[gmx-developers] OpenACC Development

Erik Lindahl erik.lindahl at gmail.com
Fri Jul 1 20:45:11 CEST 2016


> On 01 Jul 2016, at 20:21, Millad Ghane <mghane at cs.uh.edu> wrote:
> I am not saying there is no performance loss. There is, but the
> performance loss shouldn't be more than like 30% "for the GPU codes”.

I think you are completely underestimating the importance of data layout.

Of course OpenACC would do decently if we keep the 90% of the GPU-related code we wrote to provide e.g. GPU-optimize data layouts. 

However, in that case there is no use whatsoever for OpenACC since the few lines of “CUDA” code in the kernels are straightforward - and you are losing 30% for no use whatsoever. 
You would still need a different data layout for Xeon Phi.

Adding OpenACC pragmas isn’t very difficult, so again: if you believe that you can write a completely general implementation that is only 30% slower in the accelerated kernels (~15% in total) and that works on all architectures, please do it and show us :-)
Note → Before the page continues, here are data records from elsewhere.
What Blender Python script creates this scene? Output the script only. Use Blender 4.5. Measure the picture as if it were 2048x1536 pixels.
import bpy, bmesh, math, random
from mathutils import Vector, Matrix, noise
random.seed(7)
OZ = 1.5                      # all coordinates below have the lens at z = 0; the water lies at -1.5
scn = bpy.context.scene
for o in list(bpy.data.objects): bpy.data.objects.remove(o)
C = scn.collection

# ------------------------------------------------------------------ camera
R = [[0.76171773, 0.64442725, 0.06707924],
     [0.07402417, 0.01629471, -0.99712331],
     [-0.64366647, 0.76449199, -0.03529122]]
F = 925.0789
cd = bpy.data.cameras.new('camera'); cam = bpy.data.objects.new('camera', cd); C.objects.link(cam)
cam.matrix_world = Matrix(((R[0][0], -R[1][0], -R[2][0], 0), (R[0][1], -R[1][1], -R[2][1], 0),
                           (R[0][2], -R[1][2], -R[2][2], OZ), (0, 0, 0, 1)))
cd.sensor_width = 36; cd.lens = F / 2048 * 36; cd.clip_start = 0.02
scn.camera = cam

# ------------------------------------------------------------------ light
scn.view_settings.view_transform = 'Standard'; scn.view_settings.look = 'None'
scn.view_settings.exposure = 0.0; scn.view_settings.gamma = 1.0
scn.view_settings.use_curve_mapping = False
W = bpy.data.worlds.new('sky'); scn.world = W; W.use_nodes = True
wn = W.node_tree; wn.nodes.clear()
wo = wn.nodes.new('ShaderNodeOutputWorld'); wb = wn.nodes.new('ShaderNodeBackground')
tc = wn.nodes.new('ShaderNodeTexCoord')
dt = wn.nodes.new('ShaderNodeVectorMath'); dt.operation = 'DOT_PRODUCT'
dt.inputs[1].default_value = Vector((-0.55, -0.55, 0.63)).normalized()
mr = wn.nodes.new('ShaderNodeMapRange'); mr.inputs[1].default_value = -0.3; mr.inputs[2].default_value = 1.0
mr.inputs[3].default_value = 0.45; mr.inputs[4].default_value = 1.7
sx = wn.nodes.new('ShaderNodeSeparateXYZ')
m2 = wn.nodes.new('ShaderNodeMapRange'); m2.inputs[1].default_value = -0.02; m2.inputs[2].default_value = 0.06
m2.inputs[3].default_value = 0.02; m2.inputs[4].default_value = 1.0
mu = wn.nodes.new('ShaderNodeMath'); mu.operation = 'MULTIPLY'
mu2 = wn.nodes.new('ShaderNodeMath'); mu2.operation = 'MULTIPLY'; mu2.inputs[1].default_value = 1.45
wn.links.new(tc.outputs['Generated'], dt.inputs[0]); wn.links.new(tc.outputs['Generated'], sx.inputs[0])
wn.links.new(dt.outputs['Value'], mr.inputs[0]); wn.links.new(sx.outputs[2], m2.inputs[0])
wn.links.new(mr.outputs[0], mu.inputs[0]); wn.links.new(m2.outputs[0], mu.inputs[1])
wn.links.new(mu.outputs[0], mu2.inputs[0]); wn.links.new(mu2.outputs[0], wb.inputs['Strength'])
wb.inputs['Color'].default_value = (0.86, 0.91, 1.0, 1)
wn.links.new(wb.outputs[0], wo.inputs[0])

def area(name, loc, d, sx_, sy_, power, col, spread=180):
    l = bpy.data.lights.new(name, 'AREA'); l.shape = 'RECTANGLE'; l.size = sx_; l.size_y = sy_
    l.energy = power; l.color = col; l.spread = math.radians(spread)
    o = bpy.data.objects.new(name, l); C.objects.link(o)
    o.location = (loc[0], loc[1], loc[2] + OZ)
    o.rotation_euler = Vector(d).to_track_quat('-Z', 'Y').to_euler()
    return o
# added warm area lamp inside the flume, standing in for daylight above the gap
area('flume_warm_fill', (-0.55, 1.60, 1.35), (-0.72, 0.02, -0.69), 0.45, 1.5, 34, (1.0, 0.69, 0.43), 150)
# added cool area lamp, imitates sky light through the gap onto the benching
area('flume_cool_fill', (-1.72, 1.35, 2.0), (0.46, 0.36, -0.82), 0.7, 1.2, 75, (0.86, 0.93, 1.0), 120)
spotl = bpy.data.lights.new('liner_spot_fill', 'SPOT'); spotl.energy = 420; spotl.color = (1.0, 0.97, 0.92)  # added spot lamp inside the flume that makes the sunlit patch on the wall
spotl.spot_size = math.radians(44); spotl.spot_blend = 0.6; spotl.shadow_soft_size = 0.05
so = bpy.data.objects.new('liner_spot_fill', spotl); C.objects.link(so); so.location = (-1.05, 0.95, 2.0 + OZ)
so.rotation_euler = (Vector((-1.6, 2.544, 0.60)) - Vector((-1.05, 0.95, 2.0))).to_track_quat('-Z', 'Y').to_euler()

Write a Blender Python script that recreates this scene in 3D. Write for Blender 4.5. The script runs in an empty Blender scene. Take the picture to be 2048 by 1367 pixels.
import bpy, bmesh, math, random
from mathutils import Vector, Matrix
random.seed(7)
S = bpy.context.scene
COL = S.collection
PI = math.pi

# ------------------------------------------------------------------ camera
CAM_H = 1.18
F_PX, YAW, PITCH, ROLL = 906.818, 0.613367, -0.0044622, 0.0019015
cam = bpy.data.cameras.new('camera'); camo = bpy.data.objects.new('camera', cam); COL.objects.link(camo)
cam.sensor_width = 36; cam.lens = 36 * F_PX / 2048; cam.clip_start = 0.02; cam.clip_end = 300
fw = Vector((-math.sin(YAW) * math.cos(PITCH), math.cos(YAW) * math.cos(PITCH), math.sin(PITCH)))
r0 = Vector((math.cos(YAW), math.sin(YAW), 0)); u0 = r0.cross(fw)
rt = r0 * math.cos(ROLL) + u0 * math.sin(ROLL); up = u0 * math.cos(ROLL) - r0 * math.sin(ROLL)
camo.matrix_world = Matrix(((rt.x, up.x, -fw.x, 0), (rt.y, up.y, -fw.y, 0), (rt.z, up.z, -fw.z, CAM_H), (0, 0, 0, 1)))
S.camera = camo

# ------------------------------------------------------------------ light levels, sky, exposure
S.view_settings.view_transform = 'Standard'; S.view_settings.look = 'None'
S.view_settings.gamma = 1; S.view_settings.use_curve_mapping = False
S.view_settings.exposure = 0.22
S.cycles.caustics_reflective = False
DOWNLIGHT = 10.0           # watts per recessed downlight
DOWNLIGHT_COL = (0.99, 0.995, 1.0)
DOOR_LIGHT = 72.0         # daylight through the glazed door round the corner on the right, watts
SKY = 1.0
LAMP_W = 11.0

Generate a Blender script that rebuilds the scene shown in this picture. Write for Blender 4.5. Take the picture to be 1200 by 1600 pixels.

>> That’s like saying all C++ implementations of molecular dynamics should
>> have the same performance because it’s the same language.
>> If that was true, you should not see any performance difference when you
>> disable SIMD. After all, all floating-point math on x86 is implemented
>> with SSE/AVX instructions today.
> It's different. By enabling and using SIMD commands you are actually
> accessing and exploiting some hardware features of CPU. So, since you are
> accessing high performance features, the code executes faster.

No. Please check the assembly output of your compiler. Your compiler WILL be generating AVX2 instructions with proper flags and “-O3", but it is not capable of reorganizing the data layout.

> But
> changing languages with the same SIMD configuration, the output should be
> roughly the same.

“same SIMD configuration” means keeping the 99% of the data layouts optimized for each architecture. Sorry, but that’s not making your implementation portable.

> However, I argue that in this case, C is a little bit
> more faster than C++.

No. Intrinsics will generate identical assembly in C and C++ - and that is based on knowledge, not opinions. Once we exploit template parameters, C++ completely kills C for complex kernels.